[start]

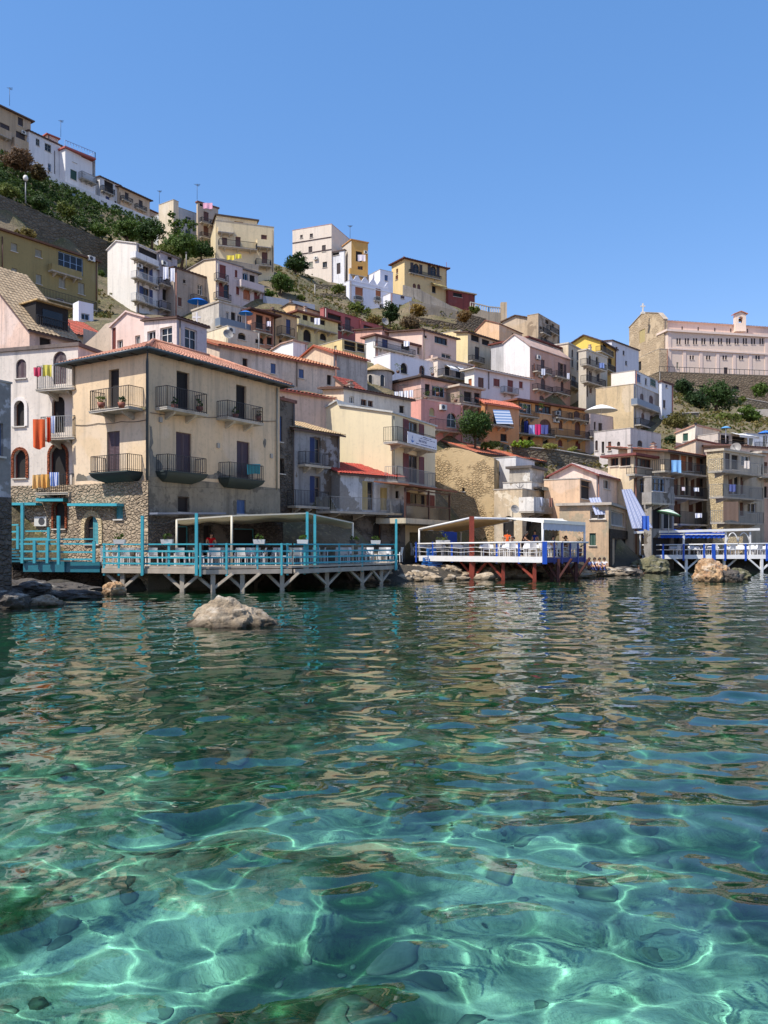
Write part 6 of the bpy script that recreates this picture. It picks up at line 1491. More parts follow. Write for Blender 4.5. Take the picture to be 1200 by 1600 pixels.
# ------------------------------------------------------------------ chairs and tables
def make_chair(name, label, group, mat):
    t = thing(name, (0, 0, 0), label, 'chair', group)
    m_ = MB(); m_.cbox((0, 0, .45), .44, .44, .04); m_.build('seat', mat, t)
    m_ = MB(); m_.grid(lambda u, v: Vector((-.21 + .42 * u, .21 + .08 * v - .04 * math.sin(u * math.pi), .5 + .38 * v)), 6, 3); m_.grid(lambda u, v: Vector((-.21 + .42 * u, .235 + .08 * v - .04 * math.sin(u * math.pi), .5 + .38 * v)), 6, 3); m_.build('backrest', mat, t)
    for x in (-.19, .19):
        for y in (-.19, .2):
            m_ = MB(); m_.beam((x * 1.08, y * 1.08, 0), (x, y, .44 if y < 0 else .6), .04); m_.build('leg', mat, t)
    return t
def make_table(name, label, group, ctop, mat):
    t = thing(name, (0, 0, 0), label, 'table', group)
    m_ = MB(); m_.cbox((0, 0, .73), .82, .82, .04); m_.build('tabletop', mat, t)
    for x in (-.34, .34):
        for y in (-.34, .34): m_ = MB(); m_.beam((x, y, 0), (x, y, .71), .05); m_.build('leg', mat, t)
    return t
def make_cloth(label, group, rgb):
    m_ = MB(); n_ = 20
    def fn(u, v):
        x, y = (u - .5) * 1.36, (v - .5) * 1.36; k = .43
        ox, oy = max(0, abs(x) - k), max(0, abs(y) - k); d = math.hypot(ox, oy)
        return Vector((math.copysign(min(abs(x), k + ox * .22 + .02 * math.sin(y * 14) * (ox > 0)), x), math.copysign(min(abs(y), k + oy * .22 + .02 * math.sin(x * 14) * (oy > 0)), y), .757 - .9 * max(ox, oy) - .1 * min(ox, oy)))
    m_.grid(fn, n_, n_); o = m_.build('tablecloth', cloth(rgb)); return tag(o, label, 'tablecloth', group, 'thing')
rng = random.Random(21)
sets = [
 ('turquoise', ZD, [(180, 40.2), (207, 40.0), (246, 39.8), (288, 39.4), (336, 39.6), (385, 40.0), (424, 40.4), (465, 41.4), (500, 43.0), (535, 44.6), (572, 46.0), (602, 47.6), (345, 42.4), (412, 43.4), (480, 45.2)], (232, 230, 226), None),
 ('blue', ZB, [(662, 56.6), (686, 55.8), (712, 55.2), (760, 53.6), (797, 52.6), (830, 51.6), (866, 51.2), (893, 52.2), (722, 58.5), (790, 56.8), (880, 54.6)], (238, 238, 238), (240, 240, 242)),
 ('right', ZR, [(1022, 69.2), (1050, 69.2), (1083, 68.8), (1112, 68.7), (1140, 68.2), (1160, 68.1), (1180, 68), (1200, 68)], (238, 238, 238), (240, 240, 242))]
desc = {'turquoise': 'on the turquoise railed deck', 'blue': 'on the deck with cobalt blue posts', 'right': 'on the deck under the blue canopy'}
for key, z, spots, rgb, crgb in sets:
    mat = plain('chair_paint_' + key, rgb, .5)
    ch0 = make_chair('chair', 'white chair ' + desc[key], 'white chairs ' + desc[key], mat); tb0 = make_table('table', 'small square white table ' + desc[key], 'tables ' + desc[key], rgb, mat)
    cl0 = make_cloth('white cloth over a table ' + desc[key], 'tablecloths ' + desc[key], crgb) if crgb else None
    first = {'c': True, 't': True, 'l': True}
    def put(k, src, loc, rz):
        if first[k]: src.location = loc; src.rotation_euler = (0, 0, rz); first[k] = False
        elif src.type == 'MESH': o = src.copy(); COL.objects.link(o); o.location = loc; o.rotation_euler = (0, 0, rz)
        else: dup(src, loc, rz)
    for px, D in spots:
        p = Z(XY(px, D), z); r_ = rng.uniform(-.3, .3)
        put('t', tb0, p, r_)
        if cl0: put('l', cl0, p, r_)
        for k_ in range(4):
            if rng.random() < .22: continue
            a_ = r_ + k_ * math.pi / 2; d = Vector((math.sin(a_), -math.cos(a_), 0)) * -1
            # chair's back is at +y locally
            q = p + Vector((-math.sin(a_), math.cos(a_), 0)) * rng.uniform(.62, .78)
            put('c', ch0, q, a_ + rng.uniform(-.2, .2))
# ------------------------------------------------------------------ flower boxes and potted plants
def pot(px, py, D, label, w_=.5, h_=.22, rgb=(226, 224, 220), leaf=G1, lh=.3, name='flower_box', z=None):
    base = P(px, py, D)
    if z is not None: base.z = z
    o = thing(name, base, label, 'planter'); m_ = MB()
    if name == 'flower_box': m_.prism([base + Vector(v) for v in ((-w_ / 2, -.1, 0), (w_ / 2, -.1, 0), (w_ / 2 + .03, -.13, h_), (-w_ / 2 - .03, -.13, h_))], (0, .24, 0))
    else: w2 = min(w_, .5); m_.lathe(base, [(.01, 0), (w2 * .3, 0), (w2 * .42, h_), (w2 * .36, h_ + .005), (.01, h_ - .03)], 10)
    m_.build('pot', plain('planter', rgb, .6), o); m_ = MB(); rg = random.Random(int(px * 7)); leafball(m_, base + Vector((0, 0, h_ + lh * .4)), w_ * .5, .2, lh * .6, 9, 10, .07, rg); m_.build('foliage', leafmat(leaf), o)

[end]

What you need to do:
Write out each line of the data exactly; the images should be left out.

Solved problem:
Write part 6 of the bpy script that recreates this picture. It picks up at line 1491. More parts follow. Write for Blender 4.5. Take the picture to be 1200 by 1600 pixels.
# ------------------------------------------------------------------ chairs and tables
def make_chair(name, label, group, mat):
    t = thing(name, (0, 0, 0), label, 'chair', group)
    m_ = MB(); m_.cbox((0, 0, .45), .44, .44, .04); m_.build('seat', mat, t)
    m_ = MB(); m_.grid(lambda u, v: Vector((-.21 + .42 * u, .21 + .08 * v - .04 * math.sin(u * math.pi), .5 + .38 * v)), 6, 3); m_.grid(lambda u, v: Vector((-.21 + .42 * u, .235 + .08 * v - .04 * math.sin(u * math.pi), .5 + .38 * v)), 6, 3); m_.build('backrest', mat, t)
    for x in (-.19, .19):
        for y in (-.19, .2):
            m_ = MB(); m_.beam((x * 1.08, y * 1.08, 0), (x, y, .44 if y < 0 else .6), .04); m_.build('leg', mat, t)
    return t
def make_table(name, label, group, ctop, mat):
    t = thing(name, (0, 0, 0), label, 'table', group)
    m_ = MB(); m_.cbox((0, 0, .73), .82, .82, .04); m_.build('tabletop', mat, t)
    for x in (-.34, .34):
        for y in (-.34, .34): m_ = MB(); m_.beam((x, y, 0), (x, y, .71), .05); m_.build('leg', mat, t)
    return t
def make_cloth(label, group, rgb):
    m_ = MB(); n_ = 20
    def fn(u, v):
        x, y = (u - .5) * 1.36, (v - .5) * 1.36; k = .43
        ox, oy = max(0, abs(x) - k), max(0, abs(y) - k); d = math.hypot(ox, oy)
        return Vector((math.copysign(min(abs(x), k + ox * .22 + .02 * math.sin(y * 14) * (ox > 0)), x), math.copysign(min(abs(y), k + oy * .22 + .02 * math.sin(x * 14) * (oy > 0)), y), .757 - .9 * max(ox, oy) - .1 * min(ox, oy)))
    m_.grid(fn, n_, n_); o = m_.build('tablecloth', cloth(rgb)); return tag(o, label, 'tablecloth', group, 'thing')
rng = random.Random(21)
sets = [
 ('turquoise', ZD, [(180, 40.2), (207, 40.0), (246, 39.8), (288, 39.4), (336, 39.6), (385, 40.0), (424, 40.4), (465, 41.4), (500, 43.0), (535, 44.6), (572, 46.0), (602, 47.6), (345, 42.4), (412, 43.4), (480, 45.2)], (232, 230, 226), None),
 ('blue', ZB, [(662, 56.6), (686, 55.8), (712, 55.2), (760, 53.6), (797, 52.6), (830, 51.6), (866, 51.2), (893, 52.2), (722, 58.5), (790, 56.8), (880, 54.6)], (238, 238, 238), (240, 240, 242)),
 ('right', ZR, [(1022, 69.2), (1050, 69.2), (1083, 68.8), (1112, 68.7), (1140, 68.2), (1160, 68.1), (1180, 68), (1200, 68)], (238, 238, 238), (240, 240, 242))]
desc = {'turquoise': 'on the turquoise railed deck', 'blue': 'on the deck with cobalt blue posts', 'right': 'on the deck under the blue canopy'}
for key, z, spots, rgb, crgb in sets:
    mat = plain('chair_paint_' + key, rgb, .5)
    ch0 = make_chair('chair', 'white chair ' + desc[key], 'white chairs ' + desc[key], mat); tb0 = make_table('table', 'small square white table ' + desc[key], 'tables ' + desc[key], rgb, mat)
    cl0 = make_cloth('white cloth over a table ' + desc[key], 'tablecloths ' + desc[key], crgb) if crgb else None
    first = {'c': True, 't': True, 'l': True}
    def put(k, src, loc, rz):
        if first[k]: src.location = loc; src.rotation_euler = (0, 0, rz); first[k] = False
        elif src.type == 'MESH': o = src.copy(); COL.objects.link(o); o.location = loc; o.rotation_euler = (0, 0, rz)
        else: dup(src, loc, rz)
    for px, D in spots:
        p = Z(XY(px, D), z); r_ = rng.uniform(-.3, .3)
        put('t', tb0, p, r_)
        if cl0: put('l', cl0, p, r_)
        for k_ in range(4):
            if rng.random() < .22: continue
            a_ = r_ + k_ * math.pi / 2; d = Vector((math.sin(a_), -math.cos(a_), 0)) * -1
            # chair's back is at +y locally
            q = p + Vector((-math.sin(a_), math.cos(a_), 0)) * rng.uniform(.62, .78)
            put('c', ch0, q, a_ + rng.uniform(-.2, .2))
# ------------------------------------------------------------------ flower boxes and potted plants
def pot(px, py, D, label, w_=.5, h_=.22, rgb=(226, 224, 220), leaf=G1, lh=.3, name='flower_box', z=None):
    base = P(px, py, D)
    if z is not None: base.z = z
    o = thing(name, base, label, 'planter'); m_ = MB()
    if name == 'flower_box': m_.prism([base + Vector(v) for v in ((-w_ / 2, -.1, 0), (w_ / 2, -.1, 0), (w_ / 2 + .03, -.13, h_), (-w_ / 2 - .03, -.13, h_))], (0, .24, 0))
    else: w2 = min(w_, .5); m_.lathe(base, [(.01, 0), (w2 * .3, 0), (w2 * .42, h_), (w2 * .36, h_ + .005), (.01, h_ - .03)], 10)
    m_.build('pot', plain('planter', rgb, .6), o); m_ = MB(); rg = random.Random(int(px * 7)); leafball(m_, base + Vector((0, 0, h_ + lh * .4)), w_ * .5, .2, lh * .6, 9, 10, .07, rg); m_.build('foliage', leafmat(leaf), o)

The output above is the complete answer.